Henri Barbusse, author of Le Feu (Under Fire), the prize-winning, best-selling novel based on his service during World War I, is born on this day in 1873 in AsniÈres, France.
As a young man before the war, Barbusse became a member of Paris’s literary and artistic circles as a poet and journalist. His first novel, L’Enfer (The Inferno), published in 1908, was a realistic tale of voyeurism, narrated by a young man living in a Paris boardinghouse who spies on his neighbors and bears witness to all their most intimate moments.
When war broke out in the summer of 1914, Barbusse was 41 years old. Despite his age, he voluntarily enlisted in the French army and was sent into battle. He quickly became disillusioned with the war effort and the French leadership, however. Le Feu, written while Barbusse was still serving in the army (he was injured several times in action) and published in 1916, was a portrait of the horrific carnage on the Western Front as well as the men who suffered through it, serving a cause in which many of them had lost faith.

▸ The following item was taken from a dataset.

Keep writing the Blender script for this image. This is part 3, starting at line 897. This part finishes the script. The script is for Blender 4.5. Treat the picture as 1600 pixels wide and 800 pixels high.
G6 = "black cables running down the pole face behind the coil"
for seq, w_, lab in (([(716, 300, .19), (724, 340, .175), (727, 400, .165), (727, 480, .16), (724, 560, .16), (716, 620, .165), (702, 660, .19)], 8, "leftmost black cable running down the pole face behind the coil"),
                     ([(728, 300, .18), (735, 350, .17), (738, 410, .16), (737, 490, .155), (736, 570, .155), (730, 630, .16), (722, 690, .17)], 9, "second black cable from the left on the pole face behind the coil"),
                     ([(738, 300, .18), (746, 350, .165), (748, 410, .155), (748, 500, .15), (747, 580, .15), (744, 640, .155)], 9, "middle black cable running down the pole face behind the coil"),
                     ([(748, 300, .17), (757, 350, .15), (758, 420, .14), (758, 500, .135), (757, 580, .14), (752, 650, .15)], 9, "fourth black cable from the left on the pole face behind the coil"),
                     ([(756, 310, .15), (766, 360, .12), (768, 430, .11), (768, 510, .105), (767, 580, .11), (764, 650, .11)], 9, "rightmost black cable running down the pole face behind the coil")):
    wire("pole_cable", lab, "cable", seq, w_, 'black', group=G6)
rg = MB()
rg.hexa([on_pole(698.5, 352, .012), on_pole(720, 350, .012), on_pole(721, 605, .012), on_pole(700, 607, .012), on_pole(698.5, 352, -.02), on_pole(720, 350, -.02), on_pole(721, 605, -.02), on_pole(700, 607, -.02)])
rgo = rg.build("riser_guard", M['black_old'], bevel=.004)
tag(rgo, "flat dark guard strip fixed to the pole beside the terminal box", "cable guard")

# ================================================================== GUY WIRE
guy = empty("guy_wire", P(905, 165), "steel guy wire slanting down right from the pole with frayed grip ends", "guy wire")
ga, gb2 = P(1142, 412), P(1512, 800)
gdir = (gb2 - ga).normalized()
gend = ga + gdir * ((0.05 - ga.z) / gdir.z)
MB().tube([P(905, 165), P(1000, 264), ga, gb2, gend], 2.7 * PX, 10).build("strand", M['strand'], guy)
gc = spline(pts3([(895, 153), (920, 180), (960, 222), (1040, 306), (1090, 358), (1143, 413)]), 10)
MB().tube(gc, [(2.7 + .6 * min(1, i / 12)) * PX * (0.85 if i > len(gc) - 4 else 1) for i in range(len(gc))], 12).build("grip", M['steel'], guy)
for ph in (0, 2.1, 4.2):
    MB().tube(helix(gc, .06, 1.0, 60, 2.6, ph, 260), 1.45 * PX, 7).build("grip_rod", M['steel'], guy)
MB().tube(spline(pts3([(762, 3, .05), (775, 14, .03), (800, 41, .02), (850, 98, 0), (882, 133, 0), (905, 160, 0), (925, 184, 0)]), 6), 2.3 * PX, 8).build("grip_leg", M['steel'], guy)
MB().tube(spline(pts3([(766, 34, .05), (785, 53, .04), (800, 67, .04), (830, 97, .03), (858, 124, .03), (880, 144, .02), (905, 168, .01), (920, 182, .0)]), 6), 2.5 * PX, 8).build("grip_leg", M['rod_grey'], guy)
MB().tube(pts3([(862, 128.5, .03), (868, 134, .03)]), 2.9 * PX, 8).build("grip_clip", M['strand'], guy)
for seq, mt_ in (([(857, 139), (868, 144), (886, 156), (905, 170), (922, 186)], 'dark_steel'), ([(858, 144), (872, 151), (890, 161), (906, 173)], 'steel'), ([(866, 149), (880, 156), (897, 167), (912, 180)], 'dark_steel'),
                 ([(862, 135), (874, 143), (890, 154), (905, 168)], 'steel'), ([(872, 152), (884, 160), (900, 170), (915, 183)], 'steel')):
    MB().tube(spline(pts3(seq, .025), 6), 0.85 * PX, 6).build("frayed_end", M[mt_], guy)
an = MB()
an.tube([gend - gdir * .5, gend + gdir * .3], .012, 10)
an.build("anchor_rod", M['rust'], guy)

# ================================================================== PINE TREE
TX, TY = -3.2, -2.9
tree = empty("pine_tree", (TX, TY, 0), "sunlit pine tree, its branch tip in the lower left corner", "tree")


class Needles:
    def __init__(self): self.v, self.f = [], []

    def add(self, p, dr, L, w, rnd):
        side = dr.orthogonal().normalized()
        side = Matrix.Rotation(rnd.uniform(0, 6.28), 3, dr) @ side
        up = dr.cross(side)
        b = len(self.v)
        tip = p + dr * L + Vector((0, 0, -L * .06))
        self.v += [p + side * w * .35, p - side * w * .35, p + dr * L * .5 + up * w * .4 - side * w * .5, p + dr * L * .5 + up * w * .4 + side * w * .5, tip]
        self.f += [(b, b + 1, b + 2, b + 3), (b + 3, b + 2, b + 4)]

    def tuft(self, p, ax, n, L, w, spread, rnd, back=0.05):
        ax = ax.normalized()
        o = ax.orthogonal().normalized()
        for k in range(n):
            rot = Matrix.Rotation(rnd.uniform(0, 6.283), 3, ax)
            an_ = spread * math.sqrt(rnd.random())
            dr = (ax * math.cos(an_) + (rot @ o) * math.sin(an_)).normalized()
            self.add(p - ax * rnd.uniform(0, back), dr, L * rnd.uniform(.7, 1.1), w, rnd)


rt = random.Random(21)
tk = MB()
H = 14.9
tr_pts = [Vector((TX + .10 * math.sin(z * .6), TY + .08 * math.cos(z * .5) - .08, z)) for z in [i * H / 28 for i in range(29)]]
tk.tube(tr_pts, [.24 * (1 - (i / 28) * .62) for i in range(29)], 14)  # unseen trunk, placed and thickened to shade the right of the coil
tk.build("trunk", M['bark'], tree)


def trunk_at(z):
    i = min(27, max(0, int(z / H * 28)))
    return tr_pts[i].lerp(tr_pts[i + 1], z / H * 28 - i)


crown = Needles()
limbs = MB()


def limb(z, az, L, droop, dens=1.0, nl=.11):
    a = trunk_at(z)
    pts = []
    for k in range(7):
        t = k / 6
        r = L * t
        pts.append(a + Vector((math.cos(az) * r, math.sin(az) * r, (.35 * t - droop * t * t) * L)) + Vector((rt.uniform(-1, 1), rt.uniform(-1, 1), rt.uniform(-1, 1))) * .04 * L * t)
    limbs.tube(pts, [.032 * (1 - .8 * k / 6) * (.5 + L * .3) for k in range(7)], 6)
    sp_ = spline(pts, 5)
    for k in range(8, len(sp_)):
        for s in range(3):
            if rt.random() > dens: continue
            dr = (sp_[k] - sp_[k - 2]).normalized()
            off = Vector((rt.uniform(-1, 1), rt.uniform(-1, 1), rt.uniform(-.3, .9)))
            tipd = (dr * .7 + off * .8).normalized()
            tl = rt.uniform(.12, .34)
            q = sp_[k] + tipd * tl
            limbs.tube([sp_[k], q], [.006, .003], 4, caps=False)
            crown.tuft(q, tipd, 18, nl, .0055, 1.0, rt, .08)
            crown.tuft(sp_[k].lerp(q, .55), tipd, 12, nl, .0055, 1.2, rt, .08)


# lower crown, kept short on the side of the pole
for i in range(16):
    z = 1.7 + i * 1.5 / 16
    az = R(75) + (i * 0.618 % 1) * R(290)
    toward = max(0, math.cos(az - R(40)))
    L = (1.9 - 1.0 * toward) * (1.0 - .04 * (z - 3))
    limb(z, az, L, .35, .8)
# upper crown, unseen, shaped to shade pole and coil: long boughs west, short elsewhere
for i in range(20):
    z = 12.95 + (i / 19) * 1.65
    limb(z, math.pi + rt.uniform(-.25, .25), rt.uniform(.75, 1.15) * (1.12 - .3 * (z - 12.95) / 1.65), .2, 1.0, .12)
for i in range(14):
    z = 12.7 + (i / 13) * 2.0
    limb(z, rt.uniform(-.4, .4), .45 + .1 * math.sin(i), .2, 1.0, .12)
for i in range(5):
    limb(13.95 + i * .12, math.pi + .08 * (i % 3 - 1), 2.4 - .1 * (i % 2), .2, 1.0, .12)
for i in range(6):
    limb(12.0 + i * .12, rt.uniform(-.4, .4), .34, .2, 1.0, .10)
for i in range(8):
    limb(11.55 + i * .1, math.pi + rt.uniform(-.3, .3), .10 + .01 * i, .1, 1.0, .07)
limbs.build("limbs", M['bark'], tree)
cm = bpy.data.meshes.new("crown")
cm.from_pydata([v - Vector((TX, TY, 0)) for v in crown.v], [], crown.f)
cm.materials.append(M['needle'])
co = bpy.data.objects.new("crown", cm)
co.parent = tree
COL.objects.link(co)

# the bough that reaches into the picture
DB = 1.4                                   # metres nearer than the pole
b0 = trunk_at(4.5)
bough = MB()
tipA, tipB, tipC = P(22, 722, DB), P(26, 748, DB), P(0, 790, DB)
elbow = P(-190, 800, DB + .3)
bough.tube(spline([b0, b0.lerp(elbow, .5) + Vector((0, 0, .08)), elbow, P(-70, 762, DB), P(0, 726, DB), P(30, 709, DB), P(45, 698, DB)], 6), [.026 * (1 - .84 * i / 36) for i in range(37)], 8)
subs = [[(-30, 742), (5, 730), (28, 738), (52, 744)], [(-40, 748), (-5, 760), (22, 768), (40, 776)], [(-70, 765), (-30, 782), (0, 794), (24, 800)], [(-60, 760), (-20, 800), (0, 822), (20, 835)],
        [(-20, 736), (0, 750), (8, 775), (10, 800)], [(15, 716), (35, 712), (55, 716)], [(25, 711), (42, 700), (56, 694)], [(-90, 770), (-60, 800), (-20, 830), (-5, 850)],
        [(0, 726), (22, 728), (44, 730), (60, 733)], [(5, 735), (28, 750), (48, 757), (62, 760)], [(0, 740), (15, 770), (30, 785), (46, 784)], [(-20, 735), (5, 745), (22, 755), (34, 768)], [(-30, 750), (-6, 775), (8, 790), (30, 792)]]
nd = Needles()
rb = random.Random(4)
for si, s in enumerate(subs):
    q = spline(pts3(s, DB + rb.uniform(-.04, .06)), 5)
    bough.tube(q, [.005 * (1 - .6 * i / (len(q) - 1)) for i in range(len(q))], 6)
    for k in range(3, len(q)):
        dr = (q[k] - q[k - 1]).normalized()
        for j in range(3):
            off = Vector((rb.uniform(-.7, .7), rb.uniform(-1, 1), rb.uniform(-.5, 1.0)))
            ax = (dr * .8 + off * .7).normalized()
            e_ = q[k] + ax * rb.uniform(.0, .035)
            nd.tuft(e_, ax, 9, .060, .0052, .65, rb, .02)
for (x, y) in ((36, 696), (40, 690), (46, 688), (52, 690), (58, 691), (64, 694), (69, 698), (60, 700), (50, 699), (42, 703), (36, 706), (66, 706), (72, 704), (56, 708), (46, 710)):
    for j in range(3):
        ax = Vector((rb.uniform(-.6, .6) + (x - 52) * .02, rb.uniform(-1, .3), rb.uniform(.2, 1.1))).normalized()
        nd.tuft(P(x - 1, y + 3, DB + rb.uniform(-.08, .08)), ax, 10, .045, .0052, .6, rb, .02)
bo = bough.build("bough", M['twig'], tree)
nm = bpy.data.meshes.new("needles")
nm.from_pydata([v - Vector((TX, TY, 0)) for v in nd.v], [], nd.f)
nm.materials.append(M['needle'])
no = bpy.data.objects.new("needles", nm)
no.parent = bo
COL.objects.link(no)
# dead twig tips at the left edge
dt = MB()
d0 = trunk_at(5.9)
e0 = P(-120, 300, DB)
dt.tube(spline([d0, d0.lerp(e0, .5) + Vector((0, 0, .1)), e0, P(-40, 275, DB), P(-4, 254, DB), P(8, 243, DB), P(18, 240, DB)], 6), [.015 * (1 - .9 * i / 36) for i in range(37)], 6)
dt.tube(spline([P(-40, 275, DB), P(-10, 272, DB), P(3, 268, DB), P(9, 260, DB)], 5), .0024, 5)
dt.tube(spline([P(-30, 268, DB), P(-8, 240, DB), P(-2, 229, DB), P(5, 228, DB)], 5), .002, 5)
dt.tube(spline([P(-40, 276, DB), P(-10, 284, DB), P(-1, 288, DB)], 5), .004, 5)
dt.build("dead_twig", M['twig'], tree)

Le Feu earned international acclaim, including the Prix Goncourt, one of France’s top literary prizes, and became one of the most famous novels of the war. After Barbusse was formally discharged from the army in 1917, he became a committed pacifist. His 1919 novel Clarte (Light), focused on moral and political aspects of the war. He later began expressing a more specifically communist ideology. He supported the Russian Bolsheviks and traveled to the Soviet Union several times. At the time of his death in 1935, he was working on a book about Josef Stalin.